**AIM OF THE EXERCISE**. Retype only what runs from the first line of the listing to the line holding "scene.camera = cam", both included. Do not retype the pictures.

**RECORDS PROVIDED**.
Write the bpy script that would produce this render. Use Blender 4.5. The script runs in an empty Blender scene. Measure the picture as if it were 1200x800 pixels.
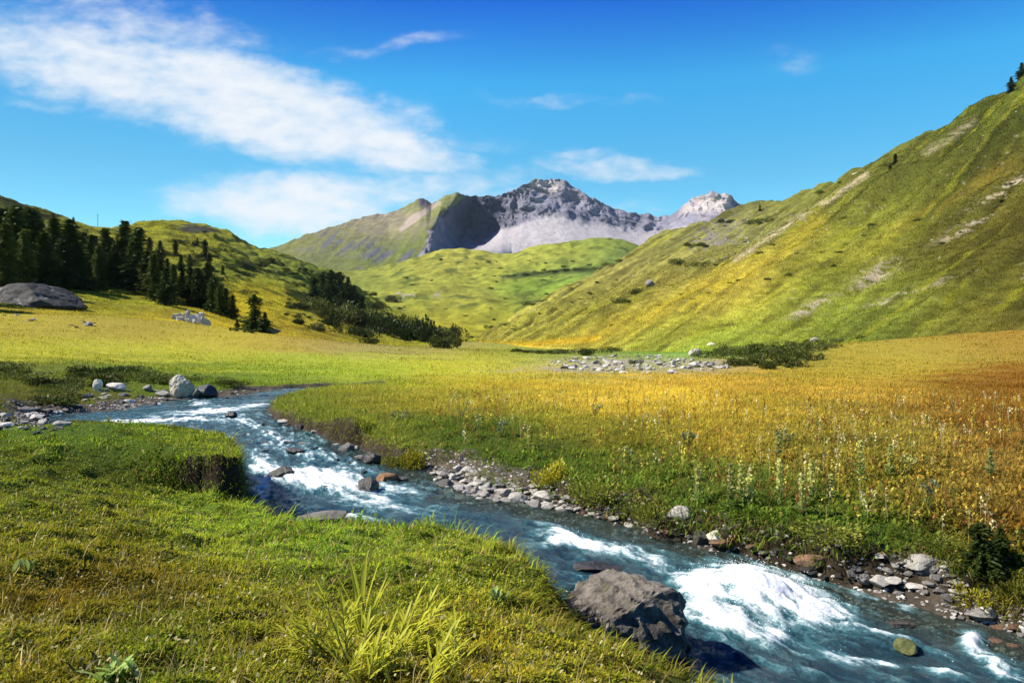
import bpy, math, random
import numpy as np
from mathutils import Vector, Matrix

# ------------------------------------------------------------------ camera, sky, sun, exposure
scene = bpy.context.scene
COL = scene.collection
W0, H0, F = 1200.0, 800.0, 924.0
EYE = 1.6
PITCH = math.radians(0.31)
cam_data = bpy.data.cameras.new("camera")
cam_data.sensor_width = 36.0
cam_data.lens = 36.0 * F / W0
cam_data.clip_start = 0.05
cam_data.clip_end = 60000.0
cam = bpy.data.objects.new("camera", cam_data)
cam.location = (0, 0, EYE)
cam.rotation_euler = (math.radians(90) - PITCH, 0, 0)
COL.objects.link(cam)
scene.camera = cam

SUN_AZ, SUN_EL = math.radians(92), math.radians(43)     # azimuth measured from +Y (ahead) towards -X (left)
S = Vector((-math.cos(SUN_EL) * math.sin(SUN_AZ), math.cos(SUN_EL) * math.cos(SUN_AZ), math.sin(SUN_EL)))
sun_data = bpy.data.lights.new("sun", 'SUN')
sun_data.energy = 4.6
sun_data.angle = math.radians(0.53)
sun_data.color = (1.0, 0.94, 0.82)
sun = bpy.data.objects.new("sun", sun_data)
sun.rotation_euler = S.to_track_quat('Z', 'Y').to_euler()
sun.location = S * 50
COL.objects.link(sun)

scene.view_settings.view_transform = 'Standard'
scene.view_settings.look = 'None'
scene.view_settings.exposure = 1.05
scene.view_settings.gamma = 1.0
scene.view_settings.use_curve_mapping = False
scene.cycles.max_bounces = 5
scene.cycles.diffuse_bounces = 3
scene.cycles.glossy_bounces = 2
scene.cycles.transmission_bounces = 3
scene.cycles.transparent_max_bounces = 6
scene.cycles.caustics_reflective = False
scene.cycles.caustics_refractive = False


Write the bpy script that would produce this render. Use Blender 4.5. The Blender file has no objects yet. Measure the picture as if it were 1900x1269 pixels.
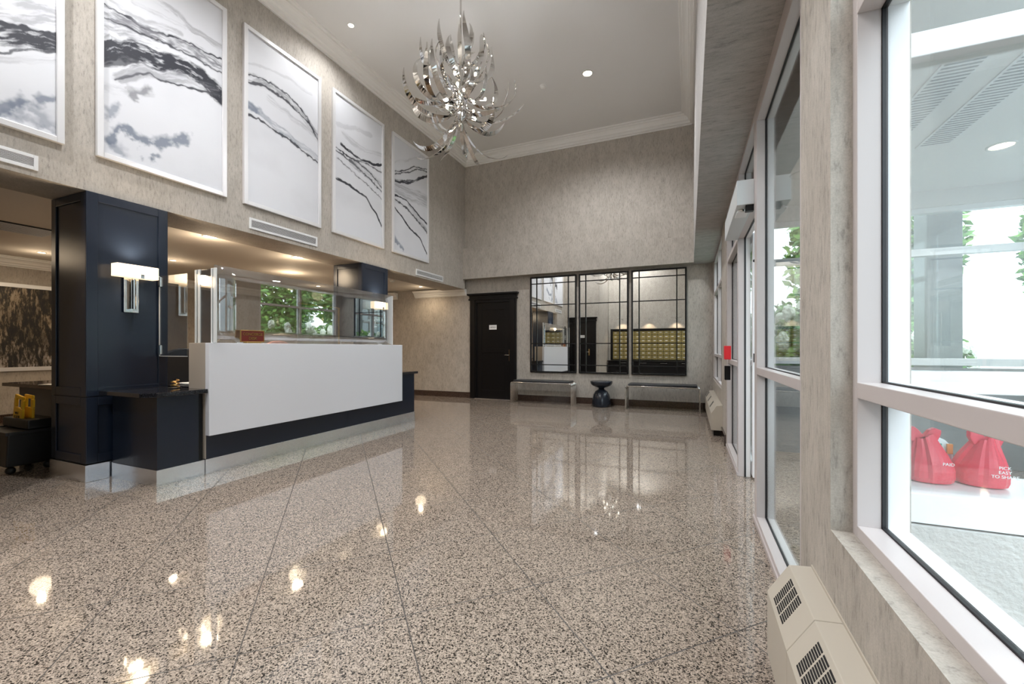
import bpy, bmesh, math, random
import numpy as np
from mathutils import Vector, Matrix
random.seed(7); RNG = np.random.RandomState(11)
PI = math.pi
sc = bpy.context.scene
COL = sc.collection

# ---------------------------------------------------------------- camera
cam_d = bpy.data.cameras.new('camera'); cam = bpy.data.objects.new('camera', cam_d); COL.objects.link(cam)
cam.location = (0, 0, 1.12); cam.rotation_euler = (PI/2, 0, math.atan2(329, 785))
cam_d.sensor_width = 36; cam_d.lens = 36*785/1900; cam_d.shift_y = 11.5/1900; cam_d.clip_start = .03; cam_d.clip_end = 300
sc.camera = cam
# ---------------------------------------------------------------- world, daylight
SKY = 3.9
w = bpy.data.worlds.new('overcast_sky'); sc.world = w; w.use_nodes = True
wn = w.node_tree.nodes; wl = w.node_tree.links
bg = wn['Background']; bg.inputs[1].default_value = SKY
tc = wn.new('ShaderNodeTexCoord'); sp = wn.new('ShaderNodeSeparateXYZ'); cr = wn.new('ShaderNodeValToRGB')
cr.color_ramp.elements[0].position = .46; cr.color_ramp.elements[0].color = (.30, .32, .28, 1)
cr.color_ramp.elements[1].position = .56; cr.color_ramp.elements[1].color = (.80, .91, 1.0, 1)
mr = wn.new('ShaderNodeMapRange'); mr.inputs[1].default_value = -1; mr.inputs[2].default_value = 1
wl.new(tc.outputs['Generated'], sp.inputs[0]); wl.new(sp.outputs[2], mr.inputs[0]); wl.new(mr.outputs[0], cr.inputs[0]); wl.new(cr.outputs[0], bg.inputs[0])
# light falling in at the glazed openings (sampling portals of the sky)
def portal(x, y, z, sx, sy, rot):
    l = bpy.data.lights.new('sky_portal', 'AREA'); l.shape = 'RECTANGLE'; l.size = sx; l.size_y = sy; l.cycles.is_portal = True
    o = bpy.data.objects.new('sky_portal', l); o.location = (x, y, z); o.rotation_euler = rot; COL.objects.link(o)
sc.view_settings.view_transform = 'Standard'; sc.view_settings.look = 'None'
sc.view_settings.exposure = 0.72; sc.view_settings.gamma = 1; sc.view_settings.use_curve_mapping = False
cy = sc.cycles
cy.max_bounces = 9; cy.diffuse_bounces = 4; cy.glossy_bounces = 5; cy.transmission_bounces = 6; cy.transparent_max_bounces = 32
cy.sample_clamp_indirect = 6; cy.caustics_reflective = False; cy.caustics_refractive = False; cy.blur_glossy = .6
cy.use_denoising = True; cy.use_light_tree = True
try: cy.denoiser = 'OPENIMAGEDENOISE'; cy.denoising_input_passes = 'RGB_ALBEDO_NORMAL'; cy.denoising_prefilter = 'ACCURATE'
except Exception: pass

WARM = (1.0, .78, .54); NEUT = (.97, .98, 1.0)
def spot(parent, x, y, z, watts, col, ang=150, blend=.8, rad=.05, rot=(0, 0, 0)):
    l = bpy.data.lights.new('lamp_light', 'SPOT'); l.energy = watts; l.color = col; l.spot_size = math.radians(ang); l.spot_blend = blend; l.shadow_soft_size = rad
    o = bpy.data.objects.new('lamp_light', l); o.location = Vector((x, y, z)) - org(parent); o.rotation_euler = rot; o.parent = parent; COL.objects.link(o)
def point(parent, x, y, z, watts, col, rad=.03):
    l = bpy.data.lights.new('bulb_or_fill_light', 'POINT'); l.energy = watts; l.color = col; l.shadow_soft_size = rad
    o = bpy.data.objects.new('bulb_or_fill_light', l); o.location = Vector((x, y, z)) - org(parent); o.parent = parent; COL.objects.link(o)

# ---------------------------------------------------------------- helpers
ORG = {}
def org(o): return ORG.get(o.name, Vector((0, 0, 0))) if o else Vector((0, 0, 0))
def tag(o, label=None, cat=None, group=None, kind=None):
    if label: o['label'] = label
    if cat: o['category'] = cat
    if group: o['group'] = group
    if kind: o['kind'] = kind
    return o
def thing(name, label, cat, loc=(0, 0, 0), group=None, kind=None):
    o = bpy.data.objects.new(name, None); COL.objects.link(o); o.location = loc; o.empty_display_size = .1
    ORG[o.name] = Vector(loc)
    return tag(o, label, cat, group, kind)
class MB:
    def __init__(s): s.bm = bmesh.new()
    def box(s, x0, x1, y0, y1, z0, z1, m=None):
        v = [s.bm.verts.new(p) for p in ((x0,y0,z0),(x1,y0,z0),(x1,y1,z0),(x0,y1,z0),(x0,y0,z1),(x1,y0,z1),(x1,y1,z1),(x0,y1,z1))]
        if m: 
            for q in v: q.co = m @ q.co
        for f in ((0,3,2,1),(4,5,6,7),(0,1,5,4),(1,2,6,5),(2,3,7,6),(3,0,4,7)): s.bm.faces.new([v[i] for i in f])
        return s
    def prism(s, pts, a0, a1, axis='y'):
        # pts: closed outline in the plane across the axis, given as (p, q): y -> (x, z), x -> (y, z), z -> (x, y)
        def P(p, q, a): return {'y': (p, a, q), 'x': (a, p, q), 'z': (p, q, a)}[axis]
        A = [s.bm.verts.new(P(p, q, a0)) for p, q in pts]; B = [s.bm.verts.new(P(p, q, a1)) for p, q in pts]
        n = len(pts); s.bm.faces.new(A); s.bm.faces.new(B[::-1])
        for i in range(n): s.bm.faces.new((A[i], B[i], B[(i+1) % n], A[(i+1) % n]))
        return s
    def lathe(s, prof, cx, cy, z0=0, n=32, caps=True):
        rings = []
        for r, z in prof:
            rings.append([s.bm.verts.new((cx+r*math.cos(2*PI*i/n), cy+r*math.sin(2*PI*i/n), z0+z)) for i in range(n)])
        for a, b in zip(rings, rings[1:]):
            for i in range(n): s.bm.faces.new((a[i], a[(i+1) % n], b[(i+1) % n], b[i]))
        if caps: s.bm.faces.new(rings[0][::-1]); s.bm.faces.new(rings[-1])
        return s
    def tube(s, pts, r, n=10, closed=False):
        pts = [Vector(p) for p in pts]; rings = []; N = len(pts)
        for i, p in enumerate(pts):
            a = pts[(i-1) % N] if (closed or i > 0) else p; b = pts[(i+1) % N] if (closed or i < N-1) else p
            t = (b-a).normalized(); u = t.orthogonal().normalized() if i == 0 else (u - t*u.dot(t)).normalized()
            v = t.cross(u); rr = r[i] if isinstance(r, (list, tuple)) else r
            rings.append([s.bm.verts.new(p + (u*math.cos(2*PI*k/n)+v*math.sin(2*PI*k/n))*rr) for k in range(n)])
        M = N if closed else N-1
        for i in range(M):
            a, b = rings[i], rings[(i+1) % N]
            for k in range(n): s.bm.faces.new((a[k], a[(k+1) % n], b[(k+1) % n], b[k]))
        if not closed: s.bm.faces.new(rings[0][::-1]); s.bm.faces.new(rings[-1])
        return s
    def ball(s, c, r, sc_=(1, 1, 1), sub=2, jit=0, rnd=None):
        g = bmesh.ops.create_icosphere(s.bm, subdivisions=sub, radius=r)
        for v in g['verts']:
            k = 1 + (rnd.uniform(-jit, jit) if rnd else 0)
            v.co = Vector((v.co.x*sc_[0]*k+c[0], v.co.y*sc_[1]*k+c[1], v.co.z*sc_[2]*k+c[2]))
        return s
    def build(s, name, mat, parent=None, bevel=0, smooth=False, label=None, local=False):
        bmesh.ops.recalc_face_normals(s.bm, faces=s.bm.faces)
        o_ = org(parent)
        if not local:
            for v in s.bm.verts: v.co -= o_
        me = bpy.data.meshes.new(name); s.bm.to_mesh(me); s.bm.free()
        me.materials.append(mat)
        if smooth: me.polygons.foreach_set('use_smooth', [True]*len(me.polygons))
        o = bpy.data.objects.new(name, me); COL.objects.link(o)
        if parent: o.parent = parent
        ORG[o.name] = o_
        if bevel:
            b = o.modifiers.new('bevel', 'BEVEL'); b.width = bevel; b.segments = 2; b.limit_method = 'ANGLE'; b.angle_limit = math.radians(50)
        if label: o['label'] = label
        return o
def B(*a): return MB().box(*a)
def text(body, size, mat, parent, loc, face, name='lettering', align='CENTER', ext=.0008, sx=1):
    cu = bpy.data.curves.new(name, 'FONT'); cu.body = body; cu.size = size; cu.align_x = align; cu.align_y = 'CENTER'; cu.extrude = ext
    cu.materials.append(mat)
    tmp = bpy.data.objects.new(name, cu); COL.objects.link(tmp); bpy.context.view_layer.update()
    me = bpy.data.meshes.new_from_object(tmp.evaluated_get(bpy.context.evaluated_depsgraph_get())); bpy.data.objects.remove(tmp)
    o = bpy.data.objects.new(name, me); COL.objects.link(o); o.parent = parent
    R = {'+x': ((0,0,1),(1,0,0),(0,1,0)), '-y': ((1,0,0),(0,0,-1),(0,1,0)), '-x': ((0,0,-1),(-1,0,0),(0,1,0)), '+y': ((-1,0,0),(0,0,1),(0,1,0))}[face]
    o.matrix_local = Matrix.Translation(Vector(loc)-org(parent)) @ Matrix(R).to_4x4() @ Matrix.Diagonal((sx, 1, 1, 1))
    return o

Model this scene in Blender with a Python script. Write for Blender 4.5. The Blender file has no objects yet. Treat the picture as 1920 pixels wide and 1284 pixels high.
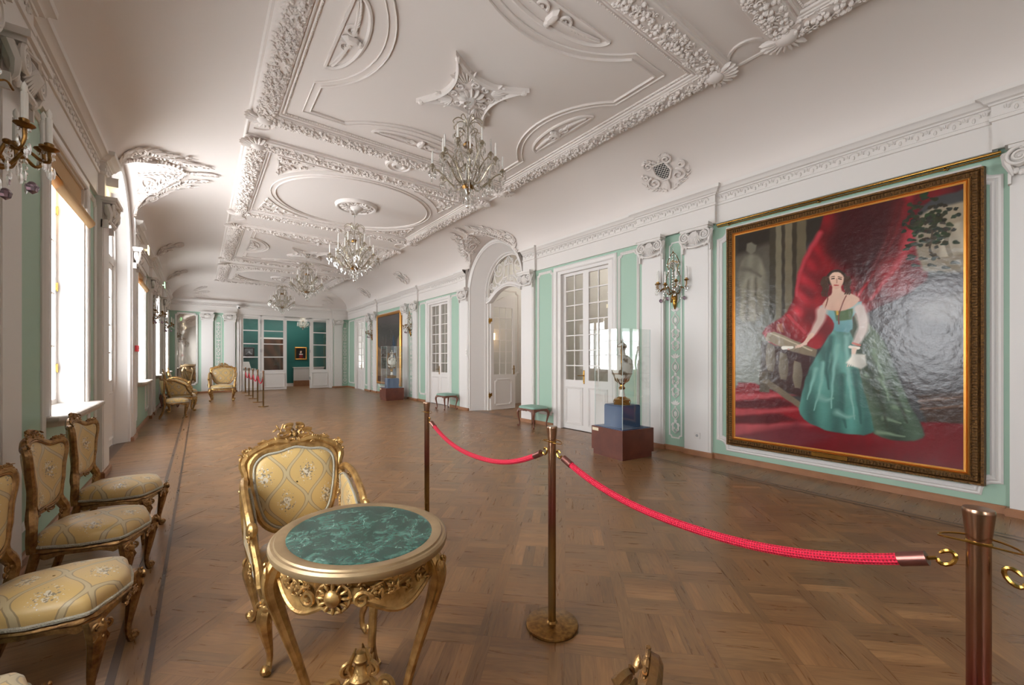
import bpy, math, random
import numpy as np
from mathutils import Matrix, Vector
PI = math.pi
R = random.Random(7)
C = bpy.context.scene.collection
SC = bpy.context.scene

# ---------------- camera, world, exposure ----------------
YAW = math.atan(585 / 765.0)
cam_d = bpy.data.cameras.new('camera')
cam = bpy.data.objects.new('camera', cam_d)
C.objects.link(cam)
cam.location = (0, 0, 1.45)
cam.rotation_euler = (PI / 2, 0, -YAW)
cam_d.sensor_fit = 'HORIZONTAL'
cam_d.sensor_width = 36
cam_d.lens = 36 * 765 / 1920.0
cam_d.shift_y = 30 / 1920.0
cam_d.clip_start = 0.02
SC.camera = cam
SC.view_settings.view_transform = 'Standard'
SC.view_settings.look = 'None'
SC.view_settings.gamma = 1
SC.view_settings.use_curve_mapping = False
SC.view_settings.exposure = 0.08
SC.cycles.use_denoising = True
SC.cycles.max_bounces = 9
SC.cycles.diffuse_bounces = 6
SC.cycles.glossy_bounces = 4
SC.cycles.transmission_bounces = 6
SC.cycles.transparent_max_bounces = 16
SC.cycles.caustics_reflective = False
SC.cycles.caustics_refractive = False
SC.cycles.sample_clamp_indirect = 6
SC.cycles.blur_glossy = 0.5

w = bpy.data.worlds.new('overcast')
SC.world = w
w.use_nodes = True
bg = w.node_tree.nodes['Background']
bg.inputs[0].default_value = (0.93, 0.97, 1.0, 1)
bg.inputs[1].default_value = SKY = 18.0

def area(name, loc, rot, sx, sy, power, color=(1, 1, 1), portal=False):
    l = bpy.data.lights.new(name, 'AREA')
    l.shape = 'RECTANGLE'; l.size = sx; l.size_y = sy; l.energy = power; l.color = color
    l.cycles.is_portal = portal
    o = bpy.data.objects.new(name, l); C.objects.link(o)
    o.location = loc; o.rotation_euler = rot
    return o

# main dimensions (metres): hall runs along +Y, windows on the left (X = XL)
XL, XR, YF, YB, ZC = -1.0, 5.97, 21.5, -4.2, 4.58
WINDOWS = [(-3.75, -2.35), (0.85, 2.3), (4.98, 6.36), (10.95, 12.35), (15.0, 16.4), (19.1, 20.5)]
ARCH_Y = 8.55
for i, (y0, y1) in enumerate(WINDOWS):      # daylight comes in through the left-hand windows
    area('window_daylight', (XL - 0.55, (y0 + y1) / 2, 2.1), (0, -PI / 2, 0), 2.5, y1 - y0 + .1, 1, portal=True)
area('window_daylight', (XL - 0.55, ARCH_Y, 2.1), (0, -PI / 2, 0), 4.4, 2.3, 1, portal=True)

def point(name, loc, power, color, r=.05):
    l = bpy.data.lights.new(name, 'POINT'); l.energy = power; l.color = color; l.shadow_soft_size = r
    o = bpy.data.objects.new(name, l); C.objects.link(o); o.location = loc
    return o

# ---------------- materials ----------------
def mat(name, col, rough=.5, metal=0, spec=.5, bump=None, noise=None, **kw):
    m = bpy.data.materials.new(name); m.use_nodes = True
    nt = m.node_tree; b = nt.nodes['Principled BSDF']
    b.inputs['Base Color'].default_value = (*col, 1)
    b.inputs['Roughness'].default_value = rough
    b.inputs['Metallic'].default_value = metal
    b.inputs['Specular IOR Level'].default_value = spec
    for k, v in kw.items(): b.inputs[k.replace('_', ' ')].default_value = v
    if noise:
        col2, scale, lo, hi = noise
        tc = nt.nodes.new('ShaderNodeTexCoord'); n = nt.nodes.new('ShaderNodeTexNoise')
        n.inputs['Scale'].default_value = scale; n.inputs['Detail'].default_value = 6
        nt.links.new(tc.outputs['Object'], n.inputs['Vector'])
        r = nt.nodes.new('ShaderNodeValToRGB')
        r.color_ramp.elements[0].position = lo; r.color_ramp.elements[1].position = hi
        r.color_ramp.elements[0].color = (*col, 1); r.color_ramp.elements[1].color = (*col2, 1)
        nt.links.new(n.outputs[0], r.inputs[0]); nt.links.new(r.outputs[0], b.inputs['Base Color'])
    if bump:
        scale, st = bump
        tc = nt.nodes.new('ShaderNodeTexCoord'); n = nt.nodes.new('ShaderNodeTexNoise')
        n.inputs['Scale'].default_value = scale; n.inputs['Detail'].default_value = 5
        nt.links.new(tc.outputs['Object'], n.inputs['Vector'])
        bp = nt.nodes.new('ShaderNodeBump'); bp.inputs['Strength'].default_value = st; bp.inputs['Distance'].default_value = .01
        nt.links.new(n.outputs[0], bp.inputs['Height']); nt.links.new(bp.outputs[0], b.inputs['Normal'])
    return m

def srgb(r, g, b):
    f = lambda c: (c / 255 / 12.92) if c / 255 <= .04045 else ((c / 255 + .055) / 1.055) ** 2.4
    return (f(r), f(g), f(b))

M = {}
M['plaster'] = mat('white_plaster', srgb(217, 211, 206), .62)
M['paint'] = mat('white_paint', srgb(220, 215, 211), .45)
M['ceil'] = mat('ceiling_plaster', srgb(217, 208, 202), .7)
M['green'] = mat('green_paint', srgb(157, 185, 166), .5)
M['green_wall'] = mat('grey_white_wall', srgb(205, 203, 198), .6)
M['teal'] = mat('teal_wall', srgb(26, 92, 86), .6)
M['base'] = mat('baseboard_oak', srgb(140, 96, 66), .4, noise=(srgb(160, 112, 80), 6, .3, .7))
M['gilt'] = mat('gilt_wood', srgb(204, 164, 104), .36, .75, noise=(srgb(146, 108, 62), 22, .35, .7), bump=(60, .3))
M['gilt_dark'] = mat('aged_gilt_wood', srgb(168, 128, 80), .34, .8, noise=(srgb(122, 88, 56), 34, .35, .65), bump=(60, .4))
M['copper'] = mat('worn_copper', srgb(140, 92, 84), .35, .9)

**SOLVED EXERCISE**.
Write the bpy script that would produce this render. Use Blender 4.5. The script runs in an empty Blender scene. Measure the picture as if it were 1200x800 pixels.
import bpy, math, random
import numpy as np
from mathutils import Vector, Matrix

# ------------------------------------------------------------------ camera, sky, sun, exposure
scene = bpy.context.scene
COL = scene.collection
W0, H0, F = 1200.0, 800.0, 924.0
EYE = 1.6
PITCH = math.radians(0.31)
cam_data = bpy.data.cameras.new("camera")
cam_data.sensor_width = 36.0
cam_data.lens = 36.0 * F / W0
cam_data.clip_start = 0.05
cam_data.clip_end = 60000.0
cam = bpy.data.objects.new("camera", cam_data)
cam.location = (0, 0, EYE)
cam.rotation_euler = (math.radians(90) - PITCH, 0, 0)
COL.objects.link(cam)
scene.camera = cam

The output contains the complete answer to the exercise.